Perhaps that’s fishing with too wide a net; anyone can backdoor a top-25 performance. But a large sum of winners—70.7 percent—posted at least two top 25s, with more than a third (36.6 percent) achieving this feat three times. While this doesn't mean a player was lighting the world on fire, it shows a sizable amount of victors showed signs of formidability.

Top 15s

However, what constitutes a positive showing varies, so we took our next cut at the top 15, a finish that shows, while not necessarily in the mix on Sunday, the player was working his way into contention before his moment of glory. A substantial amount of players made at least once appearance in the top 15 before victory, to the tune of 82.9 percent. Perhaps more illuminating is a winner turning in two top 15s in our designated sample 51.2 percent of the time, with three occurrences not trailing far behind at 29.2 percent.

Richard Heathcote

Top 10s

OK, one could debate the merits of a handful of 14th place finishes too. But there's no disputing the caliber of a top 10. Or for that matter, its barometer of future success.

More than 63 percent of winners had at least one top 10 in their previous four events, with a fourth (39 percent) submitting two top 10s. And if a player is especially hot heading in with three top 10s, that bestows its fair share of blessings, evidenced in 19.5 percent of winners racking up these figures before win. It's far from a guarantee, but in the world of sports forecasting, it's a significant oracle of upcoming fruition.

Tournament Before

We showcased the benefits of a bit of confidence, but what about a lack thereof? The results are not kind to those coming in cold. In the past year, only four winners—Horschel, Hurley, Mackenzie Hughes and Sergio Garcia (who failed to advance out of round-robin play at the WGC-Match Play before putting on the green jacket) won after missing the cut in their prior outing. More than a third of the time (34.1 percent), a victor placed inside the top 10 in their previous event, with a top 15 not far behind at 43.9 percent of instances.

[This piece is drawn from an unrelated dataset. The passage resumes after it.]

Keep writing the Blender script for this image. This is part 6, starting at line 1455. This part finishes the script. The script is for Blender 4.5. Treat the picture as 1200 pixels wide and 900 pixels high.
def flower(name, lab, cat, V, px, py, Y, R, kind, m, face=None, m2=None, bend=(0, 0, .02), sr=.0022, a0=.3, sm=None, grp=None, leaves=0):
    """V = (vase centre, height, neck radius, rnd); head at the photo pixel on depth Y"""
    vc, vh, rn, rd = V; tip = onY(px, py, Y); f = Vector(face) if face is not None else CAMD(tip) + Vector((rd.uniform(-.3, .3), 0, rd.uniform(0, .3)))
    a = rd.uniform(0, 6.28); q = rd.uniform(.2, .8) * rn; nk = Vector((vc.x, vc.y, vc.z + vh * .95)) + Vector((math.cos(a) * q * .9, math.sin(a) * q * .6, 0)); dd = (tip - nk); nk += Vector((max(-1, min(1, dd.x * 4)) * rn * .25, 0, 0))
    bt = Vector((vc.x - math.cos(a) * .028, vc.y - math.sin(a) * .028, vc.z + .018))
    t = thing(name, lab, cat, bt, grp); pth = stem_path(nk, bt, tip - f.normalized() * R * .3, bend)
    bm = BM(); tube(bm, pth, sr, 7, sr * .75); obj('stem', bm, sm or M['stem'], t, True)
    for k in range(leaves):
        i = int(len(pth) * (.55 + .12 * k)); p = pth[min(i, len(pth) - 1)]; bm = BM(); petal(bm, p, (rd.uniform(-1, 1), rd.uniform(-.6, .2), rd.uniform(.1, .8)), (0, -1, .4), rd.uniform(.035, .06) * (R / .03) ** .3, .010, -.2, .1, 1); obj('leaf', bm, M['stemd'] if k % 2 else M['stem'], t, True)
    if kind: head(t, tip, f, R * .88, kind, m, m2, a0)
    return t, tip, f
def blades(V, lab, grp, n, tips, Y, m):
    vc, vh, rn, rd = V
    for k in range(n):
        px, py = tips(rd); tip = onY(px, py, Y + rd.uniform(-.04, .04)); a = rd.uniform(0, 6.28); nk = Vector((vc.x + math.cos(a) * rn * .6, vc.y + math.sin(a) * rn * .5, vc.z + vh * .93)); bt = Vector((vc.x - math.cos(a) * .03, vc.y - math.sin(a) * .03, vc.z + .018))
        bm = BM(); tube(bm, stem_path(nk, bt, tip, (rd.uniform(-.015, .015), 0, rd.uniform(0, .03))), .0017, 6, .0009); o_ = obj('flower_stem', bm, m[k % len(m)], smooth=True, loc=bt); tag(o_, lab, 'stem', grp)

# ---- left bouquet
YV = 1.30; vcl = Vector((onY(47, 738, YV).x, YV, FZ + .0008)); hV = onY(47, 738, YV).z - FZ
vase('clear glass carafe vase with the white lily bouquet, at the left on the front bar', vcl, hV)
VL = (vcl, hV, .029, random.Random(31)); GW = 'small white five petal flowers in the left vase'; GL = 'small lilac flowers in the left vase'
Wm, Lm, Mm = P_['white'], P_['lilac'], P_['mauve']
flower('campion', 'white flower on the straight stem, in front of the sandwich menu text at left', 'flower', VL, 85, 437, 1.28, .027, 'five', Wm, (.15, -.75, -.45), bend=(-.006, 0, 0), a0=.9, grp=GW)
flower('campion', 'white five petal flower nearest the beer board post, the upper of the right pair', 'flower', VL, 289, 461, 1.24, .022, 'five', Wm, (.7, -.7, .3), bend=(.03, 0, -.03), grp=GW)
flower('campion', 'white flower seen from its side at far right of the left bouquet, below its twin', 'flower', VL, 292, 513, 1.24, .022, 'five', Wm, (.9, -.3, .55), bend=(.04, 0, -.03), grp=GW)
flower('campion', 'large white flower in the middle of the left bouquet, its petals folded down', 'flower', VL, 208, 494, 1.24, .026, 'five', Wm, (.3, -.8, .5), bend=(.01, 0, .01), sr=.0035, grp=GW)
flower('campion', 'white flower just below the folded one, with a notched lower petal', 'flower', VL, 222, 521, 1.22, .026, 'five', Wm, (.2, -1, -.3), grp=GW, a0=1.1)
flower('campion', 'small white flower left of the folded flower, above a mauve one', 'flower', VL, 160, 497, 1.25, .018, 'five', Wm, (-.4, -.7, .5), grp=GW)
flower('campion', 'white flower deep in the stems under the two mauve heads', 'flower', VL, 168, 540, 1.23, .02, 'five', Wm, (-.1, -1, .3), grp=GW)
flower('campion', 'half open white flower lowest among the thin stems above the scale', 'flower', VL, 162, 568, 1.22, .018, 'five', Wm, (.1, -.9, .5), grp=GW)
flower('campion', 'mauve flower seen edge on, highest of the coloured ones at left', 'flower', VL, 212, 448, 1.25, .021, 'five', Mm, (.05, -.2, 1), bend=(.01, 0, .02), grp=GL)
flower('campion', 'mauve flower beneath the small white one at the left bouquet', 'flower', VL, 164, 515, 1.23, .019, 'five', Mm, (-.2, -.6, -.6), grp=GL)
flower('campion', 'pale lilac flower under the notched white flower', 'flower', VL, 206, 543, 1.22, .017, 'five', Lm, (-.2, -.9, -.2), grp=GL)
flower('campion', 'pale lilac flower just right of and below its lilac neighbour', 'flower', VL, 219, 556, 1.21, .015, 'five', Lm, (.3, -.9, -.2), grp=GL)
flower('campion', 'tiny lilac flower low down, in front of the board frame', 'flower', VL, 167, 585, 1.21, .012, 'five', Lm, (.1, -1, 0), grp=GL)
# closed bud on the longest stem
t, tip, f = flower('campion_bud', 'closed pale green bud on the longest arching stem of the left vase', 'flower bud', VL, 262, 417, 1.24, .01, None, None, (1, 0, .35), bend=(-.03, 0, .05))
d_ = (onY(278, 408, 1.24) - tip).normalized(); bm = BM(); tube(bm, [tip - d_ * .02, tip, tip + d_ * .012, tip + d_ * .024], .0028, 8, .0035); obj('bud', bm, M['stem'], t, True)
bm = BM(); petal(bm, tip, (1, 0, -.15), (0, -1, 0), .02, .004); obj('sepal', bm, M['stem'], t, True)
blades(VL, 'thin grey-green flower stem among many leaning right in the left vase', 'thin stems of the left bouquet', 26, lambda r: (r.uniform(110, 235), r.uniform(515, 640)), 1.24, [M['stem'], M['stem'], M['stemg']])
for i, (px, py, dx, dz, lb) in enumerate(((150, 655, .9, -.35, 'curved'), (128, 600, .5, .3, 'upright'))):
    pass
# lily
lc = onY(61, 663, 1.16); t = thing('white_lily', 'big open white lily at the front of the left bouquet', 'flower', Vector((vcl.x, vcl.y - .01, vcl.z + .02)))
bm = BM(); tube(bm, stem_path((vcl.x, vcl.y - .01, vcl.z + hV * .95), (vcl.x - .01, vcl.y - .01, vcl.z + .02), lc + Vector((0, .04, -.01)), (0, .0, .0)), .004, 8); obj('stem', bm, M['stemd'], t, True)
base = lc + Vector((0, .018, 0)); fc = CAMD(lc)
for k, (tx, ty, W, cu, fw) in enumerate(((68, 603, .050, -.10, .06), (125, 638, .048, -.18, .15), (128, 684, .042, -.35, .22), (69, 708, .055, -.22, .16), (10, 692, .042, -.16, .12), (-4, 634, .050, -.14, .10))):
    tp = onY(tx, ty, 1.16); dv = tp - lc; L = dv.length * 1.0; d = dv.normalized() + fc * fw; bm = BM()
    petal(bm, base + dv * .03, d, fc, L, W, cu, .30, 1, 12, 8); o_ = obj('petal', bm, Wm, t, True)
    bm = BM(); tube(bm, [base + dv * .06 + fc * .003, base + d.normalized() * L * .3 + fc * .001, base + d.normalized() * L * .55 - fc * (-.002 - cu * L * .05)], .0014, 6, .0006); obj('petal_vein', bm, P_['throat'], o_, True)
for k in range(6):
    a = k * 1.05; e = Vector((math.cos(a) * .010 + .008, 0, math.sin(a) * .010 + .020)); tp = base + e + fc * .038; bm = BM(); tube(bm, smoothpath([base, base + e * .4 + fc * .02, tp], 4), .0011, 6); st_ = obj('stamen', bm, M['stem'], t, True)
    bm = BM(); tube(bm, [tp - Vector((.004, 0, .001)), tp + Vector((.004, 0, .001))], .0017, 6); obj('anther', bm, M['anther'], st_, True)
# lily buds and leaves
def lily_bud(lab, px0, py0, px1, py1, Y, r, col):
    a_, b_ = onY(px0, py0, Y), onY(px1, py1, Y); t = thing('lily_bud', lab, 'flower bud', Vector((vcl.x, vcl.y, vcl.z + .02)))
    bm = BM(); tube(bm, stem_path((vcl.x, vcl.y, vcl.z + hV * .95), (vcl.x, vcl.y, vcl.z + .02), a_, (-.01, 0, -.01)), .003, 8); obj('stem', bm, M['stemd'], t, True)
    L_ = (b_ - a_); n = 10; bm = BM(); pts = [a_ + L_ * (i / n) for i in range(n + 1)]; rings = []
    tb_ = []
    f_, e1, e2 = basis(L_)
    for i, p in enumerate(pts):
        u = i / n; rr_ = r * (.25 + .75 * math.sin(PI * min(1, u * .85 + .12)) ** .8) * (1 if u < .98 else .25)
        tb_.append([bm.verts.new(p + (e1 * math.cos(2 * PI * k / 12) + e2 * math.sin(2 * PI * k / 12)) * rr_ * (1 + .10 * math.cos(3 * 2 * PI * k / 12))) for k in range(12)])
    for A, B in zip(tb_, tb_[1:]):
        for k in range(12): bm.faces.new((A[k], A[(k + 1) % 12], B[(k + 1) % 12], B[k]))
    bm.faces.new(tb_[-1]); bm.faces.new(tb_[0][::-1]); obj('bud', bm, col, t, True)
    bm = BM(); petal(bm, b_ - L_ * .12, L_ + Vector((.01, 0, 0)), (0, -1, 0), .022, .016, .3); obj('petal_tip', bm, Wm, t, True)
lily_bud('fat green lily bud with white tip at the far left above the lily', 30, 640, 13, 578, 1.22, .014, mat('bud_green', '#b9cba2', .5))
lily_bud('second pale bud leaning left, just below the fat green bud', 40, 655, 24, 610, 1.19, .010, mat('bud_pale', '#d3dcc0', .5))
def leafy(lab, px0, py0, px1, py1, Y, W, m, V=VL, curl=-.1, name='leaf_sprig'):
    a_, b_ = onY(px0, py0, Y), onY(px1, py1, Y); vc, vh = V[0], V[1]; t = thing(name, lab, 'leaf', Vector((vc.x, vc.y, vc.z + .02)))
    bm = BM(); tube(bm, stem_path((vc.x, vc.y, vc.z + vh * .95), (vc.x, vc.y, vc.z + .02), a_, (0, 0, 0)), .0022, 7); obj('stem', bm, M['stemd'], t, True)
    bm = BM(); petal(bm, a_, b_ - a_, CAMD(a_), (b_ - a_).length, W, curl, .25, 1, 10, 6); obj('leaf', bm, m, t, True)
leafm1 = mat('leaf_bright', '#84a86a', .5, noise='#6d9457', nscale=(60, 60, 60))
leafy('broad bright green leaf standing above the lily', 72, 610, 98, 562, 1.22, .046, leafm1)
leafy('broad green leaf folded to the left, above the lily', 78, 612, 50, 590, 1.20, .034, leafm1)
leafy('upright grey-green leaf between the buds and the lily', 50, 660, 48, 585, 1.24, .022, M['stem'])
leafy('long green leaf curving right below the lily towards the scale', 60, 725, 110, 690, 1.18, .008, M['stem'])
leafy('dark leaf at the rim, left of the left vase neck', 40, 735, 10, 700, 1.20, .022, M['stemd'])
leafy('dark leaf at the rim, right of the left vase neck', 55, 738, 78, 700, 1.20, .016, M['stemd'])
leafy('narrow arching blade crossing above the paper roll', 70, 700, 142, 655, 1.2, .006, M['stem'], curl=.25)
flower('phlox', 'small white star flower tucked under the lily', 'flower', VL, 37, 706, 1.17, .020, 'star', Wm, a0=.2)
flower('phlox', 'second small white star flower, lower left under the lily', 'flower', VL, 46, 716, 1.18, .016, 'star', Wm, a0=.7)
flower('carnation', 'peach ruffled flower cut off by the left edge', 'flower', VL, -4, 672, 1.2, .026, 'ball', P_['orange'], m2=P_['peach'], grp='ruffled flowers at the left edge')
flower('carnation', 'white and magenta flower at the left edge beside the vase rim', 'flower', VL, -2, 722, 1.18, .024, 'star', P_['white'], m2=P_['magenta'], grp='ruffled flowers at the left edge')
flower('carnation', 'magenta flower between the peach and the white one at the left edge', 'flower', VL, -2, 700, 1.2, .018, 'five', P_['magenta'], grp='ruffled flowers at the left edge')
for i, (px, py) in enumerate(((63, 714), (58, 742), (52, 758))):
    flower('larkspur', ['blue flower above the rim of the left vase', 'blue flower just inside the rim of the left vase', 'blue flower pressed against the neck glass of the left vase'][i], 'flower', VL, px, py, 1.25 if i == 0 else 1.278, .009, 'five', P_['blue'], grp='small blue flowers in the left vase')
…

Considering the framework of professional golf—one player against 140-150 competitors in a given week—the correlation from tournament to tournament is jarring. And before you counter that amazing displays from Dustin Johnson or Justin Thomas jade these figures, there is always a hot player in a given season. Just look at Johnson's 2016, Jason Day's seven wins across 17 events, Jordan Spieth's 2015, etc.

As Kim and Horschel proved, the unexpected can happen. But it's unexpected for a reason.